TINDAK PIDANA PORNOGRAFI DALAM PERSPEKTIF HUKUM POSITIF DITINJAU MENURUT HUKUM ISLAM

Nama                                       : Said Firdaus Abbas
Nim                                         : 140 607 258
Fak/ Jurusan                            : Syari’ah / SJS (Jinayah Was Siyasah)
Tanggal Sidang Munaqasyah    : Kamis / 14 Juli 2011
Lulus Dengan Nilai                   : A
Tebal Skripsi                           : 70 halaman
Pembimbing  I                         : Drs.H.Abdul Gani Isa, SH., M.Ag
Pembimbing  II                        : Muhammad Arifin, S.Hi., M.Ag

ABSTRAK


Penelitian yang berjudul Tindak Pidana Pornografi Dalam Perspektif Hukum Positif Ditinjau Menurut Hukum Islam bertujuan antara lain: pertama untuk mengetahui pornografi sebagai sanksi tindak pidana dalam KUHP dan Undang-Undang Nomor 44 Tahun 2008 tentang pornografi dan bentuk serta kriteria yang dapat dikategorikan sebagai tindak pidana pornografi.
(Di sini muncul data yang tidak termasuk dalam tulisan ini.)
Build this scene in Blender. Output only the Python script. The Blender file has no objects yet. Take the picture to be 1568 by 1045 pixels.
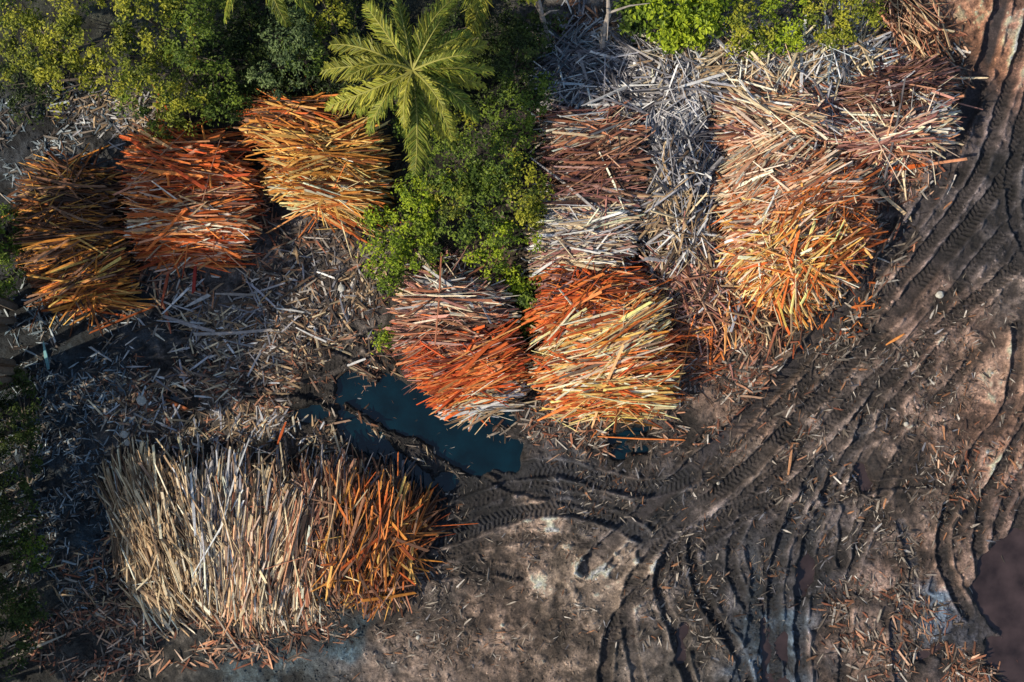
import bpy, math, numpy as np
from mathutils import Vector
rng=np.random.default_rng(11)
S=0.025; CH=40.0
def W(px,py,z=0.0):
    k=S*(1-z/CH)
    return (px-784)*k,(522.5-py)*k
def lin(c):
    c=np.asarray(c,float)/255.0
    return np.where(c<=0.04045,c/12.92,((c+0.055)/1.055)**2.4)
scene=bpy.context.scene
# ---------------------------------------------------------------- mesh helper
def make_mesh(name,V,F,C=None,mats=(),mi=None,smooth=False,loc=None):
    V=np.asarray(V,np.float32); F=np.asarray(F,np.int32)
    me=bpy.data.meshes.new(name)
    me.vertices.add(len(V)); me.vertices.foreach_set("co",V.ravel())
    k=F.shape[1]
    me.loops.add(F.size); me.loops.foreach_set("vertex_index",F.ravel())
    me.polygons.add(len(F)); me.polygons.foreach_set("loop_start",np.arange(len(F),dtype=np.int32)*k)
    if mi is not None: me.polygons.foreach_set("material_index",np.asarray(mi,np.int32))
    me.update(calc_edges=True)
    me.polygons.foreach_set("use_smooth",np.full(len(F),bool(smooth)))
    if C is not None:
        C=np.asarray(C,np.float32)
        if C.shape[1]==3: C=np.concatenate([C,np.ones((len(C),1),np.float32)],1)
        a=me.color_attributes.new("Col",'FLOAT_COLOR','POINT'); a.data.foreach_set("color",C.ravel())
    for m in mats: me.materials.append(m)
    ob=bpy.data.objects.new(name,me); scene.collection.objects.link(ob)
    return ob
# ---------------------------------------------------------------- noise
_T=np.random.default_rng(3).random((16,256,256)).astype(np.float32)
def vn(x,y,f,s=0):
    t=_T[s%16]; x=x*f+31.7*s; y=y*f+17.3*s
    xi=np.floor(x).astype(np.int64); yi=np.floor(y).astype(np.int64)
    fx=x-xi; fy=y-yi; fx=fx*fx*(3-2*fx); fy=fy*fy*(3-2*fy)
    a=t[xi&255,yi&255]; b=t[(xi+1)&255,yi&255]; c=t[xi&255,(yi+1)&255]; d=t[(xi+1)&255,(yi+1)&255]
    return (a*(1-fx)+b*fx)*(1-fy)+(c*(1-fx)+d*fx)*fy
def fbm(x,y,f,o=4,s=0):
    r=0;a=1;t=0
    for i in range(o):
        an=0.6*i+0.3*s; xr=x*math.cos(an)-y*math.sin(an); yr=x*math.sin(an)+y*math.cos(an)
        r=r+a*vn(xr,yr,f,s+i); t+=a; a*=0.5; f*=2.1
    return r/t
# ---------------------------------------------------------------- materials
def nmat(name):
    m=bpy.data.materials.new(name); m.use_nodes=True
    nt=m.node_tree; return m,nt,nt.nodes["Principled BSDF"]
def mk_ground():
    m,nt,b=nmat("mud_material"); N=nt.nodes; L=nt.links
    at=N.new("ShaderNodeAttribute"); at.attribute_name="Col"
    tc=N.new("ShaderNodeTexCoord")
    prev=at.outputs["Color"]
    for sc,lo,hi in ((4.5,0.65,1.35),(12,0.45,1.7)):
        n1=N.new("ShaderNodeTexNoise"); n1.inputs["Scale"].default_value=sc; n1.inputs["Detail"].default_value=8; n1.inputs["Roughness"].default_value=0.8
        L.new(tc.outputs["Object"],n1.inputs["Vector"])
        mr=N.new("ShaderNodeMapRange"); mr.inputs[1].default_value=0.36; mr.inputs[2].default_value=0.64; mr.inputs[3].default_value=lo; mr.inputs[4].default_value=hi
        L.new(n1.outputs["Fac"],mr.inputs[0])
        mx=N.new("ShaderNodeMix"); mx.data_type='RGBA'; mx.blend_type='MULTIPLY'; mx.inputs[0].default_value=1
        L.new(prev,mx.inputs[6]); L.new(mr.outputs[0],mx.inputs[7]); prev=mx.outputs[2]
    L.new(prev,b.inputs["Base Color"])
    L.new(at.outputs["Alpha"],b.inputs["Roughness"])
    n2=N.new("ShaderNodeTexNoise"); n2.inputs["Scale"].default_value=15; n2.inputs["Detail"].default_value=10; n2.inputs["Roughness"].default_value=0.8
    L.new(tc.outputs["Object"],n2.inputs["Vector"])
    bp=N.new("ShaderNodeBump"); bp.inputs["Strength"].default_value=1.0; bp.inputs["Distance"].default_value=0.11
    L.new(n2.outputs["Fac"],bp.inputs["Height"]); L.new(bp.outputs[0],b.inputs["Normal"])
    return m
def mk_wood():
    m,nt,b=nmat("sawn_wood_material"); N=nt.nodes; L=nt.links
    at=N.new("ShaderNodeAttribute"); at.attribute_name="Col"
    tc=N.new("ShaderNodeTexCoord")
    n1=N.new("ShaderNodeTexNoise"); n1.inputs["Scale"].default_value=7; n1.inputs["Detail"].default_value=6; n1.inputs["Roughness"].default_value=0.7
    L.new(tc.outputs["Object"],n1.inputs["Vector"])
    mr=N.new("ShaderNodeMapRange"); mr.inputs[1].default_value=0.3; mr.inputs[2].default_value=0.7; mr.inputs[3].default_value=0.6; mr.inputs[4].default_value=1.3
    L.new(n1.outputs["Fac"],mr.inputs[0])
    mx=N.new("ShaderNodeMix"); mx.data_type='RGBA'; mx.blend_type='MULTIPLY'; mx.inputs[0].default_value=1
    L.new(at.outputs["Color"],mx.inputs[6]); L.new(mr.outputs[0],mx.inputs[7]); L.new(mx.outputs[2],b.inputs["Base Color"])
    b.inputs["Roughness"].default_value=0.75; b.inputs["Specular IOR Level"].default_value=0.3
    return m
def mk_leaf():
    m,nt,b=nmat("leaf_material"); N=nt.nodes; L=nt.links
    at=N.new("ShaderNodeAttribute"); at.attribute_name="Col"
    L.new(at.outputs["Color"],b.inputs["Base Color"]); b.inputs["Roughness"].default_value=0.5; b.inputs["Specular IOR Level"].default_value=0.25
    tr=N.new("ShaderNodeBsdfTranslucent"); L.new(at.outputs["Color"],tr.inputs["Color"])
    ms=N.new("ShaderNodeMixShader"); ms.inputs[0].default_value=0.3
    L.new(b.outputs[0],ms.inputs[1]); L.new(tr.outputs[0],ms.inputs[2]); L.new(ms.outputs[0],N["Material Output"].inputs["Surface"])
    return m
def mk_simple(name,col,rough,noise=0.3,sc=6):
    m,nt,b=nmat(name); N=nt.nodes; L=nt.links
    tc=N.new("ShaderNodeTexCoord"); n1=N.new("ShaderNodeTexNoise"); n1.inputs["Scale"].default_value=sc; n1.inputs["Detail"].default_value=6
    L.new(tc.outputs["Object"],n1.inputs["Vector"])
    cr=N.new("ShaderNodeValToRGB"); c=np.array(col)
    cr.color_ramp.elements[0].position=0.3; cr.color_ramp.elements[1].position=0.7
    cr.color_ramp.elements[0].color=(*(c*(1-noise)),1); cr.color_ramp.elements[1].color=(*(c*(1+noise)),1)
    L.new(n1.outputs["Fac"],cr.inputs[0]); L.new(cr.outputs[0],b.inputs["Base Color"]); b.inputs["Roughness"].default_value=rough
    return m
def mk_water(name,col):
    m=mk_simple(name,col,0.08,0.5,1.3); nt=m.node_tree; b=nt.nodes["Principled BSDF"]
    n=nt.nodes.new("ShaderNodeTexNoise"); n.inputs["Scale"].default_value=3
    bp=nt.nodes.new("ShaderNodeBump"); bp.inputs["Strength"].default_value=0.12; bp.inputs["Distance"].default_value=0.02
    nt.links.new(n.outputs["Fac"],bp.inputs["Height"]); nt.links.new(bp.outputs[0],b.inputs["Normal"])
    return m
M_G=mk_ground(); M_W=mk_wood(); M_L=mk_leaf()
M_BARK=mk_simple("bark_material",(0.12,0.095,0.075),0.9,0.4,8)
M_ROCK=mk_simple("rock_material",(0.45,0.43,0.38),0.85,0.3,12)
M_TEAL=mk_water("puddle_material",(0.0005,0.0105,0.017))
M_BRN=mk_water("muddy_water_material",(0.040,0.027,0.027))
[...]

Pornografi yaitu materi seksualitas yang dibuat oleh manusia dalam bentuk gambar, sketsa, ilustrasi, foto, tulisan, suara, bunyi, gambar bergerak, dan membangkitkan nafsu birahi sebagai akibat timbulnya sifat negatif terhadap masyarakat. Tujuan kedua untuk mengetahui pornografi dalam hukum Islam. Untuk mencapai tujuan tersebut digunakan metode penelitian dengan tahapan yakni yang pertama melakukan pendekatan masalah secara yuridis normatif dan komperatif  terhadap bahan hukum, yang kedua teknik pengumpulan bahan hukum, yang ketiga analisa bahan hukum. Pertama yang penulis ambil dalam penelitian ini adalah pornografi termasuk tindak pidana kesusilaan dalam KUHP karena secara gramatikal (gramatical interpretation) unsur-unsur yang terkandung dalam doktrin para ahli hukum dan S.K No. 031/PA/5/1969 adalah sama dengan unsur-unsur obyektif pada Pasal 282, 283, 532 dan 533 KUHP.  Begitu pula pengaturannya dalam Undang-Undang Nomor 44 Tahun 2008 tentang pornografi, dimana yang dapat dijerat dalam Undang-Undang ini adalah: produsen atau penyedia jasa, pengguna jasa pornografi, fasilitator dalam kegiatan pornografi, penikmat pornografi, orang sebagai obyek pornografi. Kedua, Hukum Islam mengenai pengaturan masalah pornografi ditinjau dari al-Qur’an dan hadits lebih bersifat larangan seperti dalam Surat an-Nur ayat 30, 31, Surat al- Isra’ ayat 32, dan Surat al- Ahzab 59, dan hadits-hadits. Larangan tersebut menunjukkan bahwa umat Islam tidak boleh mendekati perbuatan zina, seperti halnya menonton film porno yang akan membuat orang berpikir untuk melakukannya. Jadi Pendapat Majelis Ulama Indonesia (MUI) Pusat merupakan penjabaran dari al-Qur’an dan al-Hadits yang mengatur mengenai pornografi.